Regardless of how and when it actually got written, the Brunswick version of
Creole Rhapsody
is, as Ellington rightly said in “The Duke Steps Out,” “unhampered by any musical form.” Its main distinction is its length: Ellington had recorded a two-sided version of “Tiger Rag” in 1929, but it was nothing more than an extra-long showcase for his soloists.
Creole Rhapsody,
by contrast, is a through-composed work in which improvisation takes a backseat, and the entire piece is played at the same medium-brisk tempo, creating an impression of unity that is belied by the piece itself, a potpourri of unrelated themes (the first of which is closely based on the introduction to “Move Over,” a little-known Ellington recording from 1928) connected by piano interludes.
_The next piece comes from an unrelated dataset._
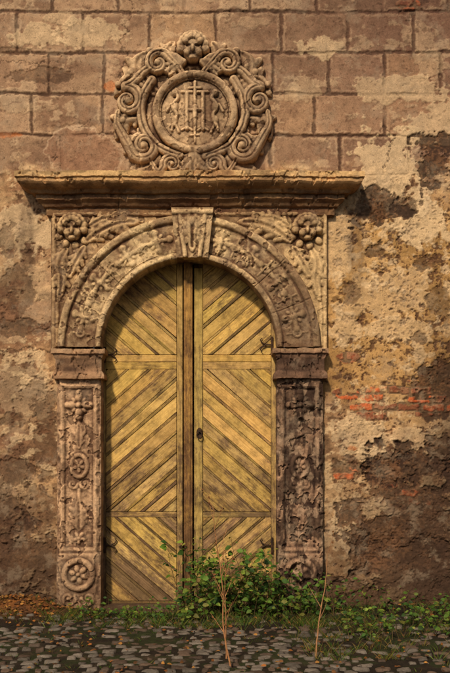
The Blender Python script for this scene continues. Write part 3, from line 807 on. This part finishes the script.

The obvious model was
Rhapsody in Blue
and the multistrain concert-style works that were being written by Ferde Grofé and other composers for Paul Whiteman’s band in the late twenties, though listeners unfamiliar with these now-obscure pieces will be more likely to find
Creole Rhapsody
reminiscent of a Broadway production number. The opening theme, which returns at frequent intervals throughout the piece, sounds like a life-in-the-big-city music cue of the sort that a stage-savvy composer like Alfred Newman might have written for one of the Hollywood films that Ellington watched in between playing live stage shows at the movie houses where he and his band would soon be appearing regularly.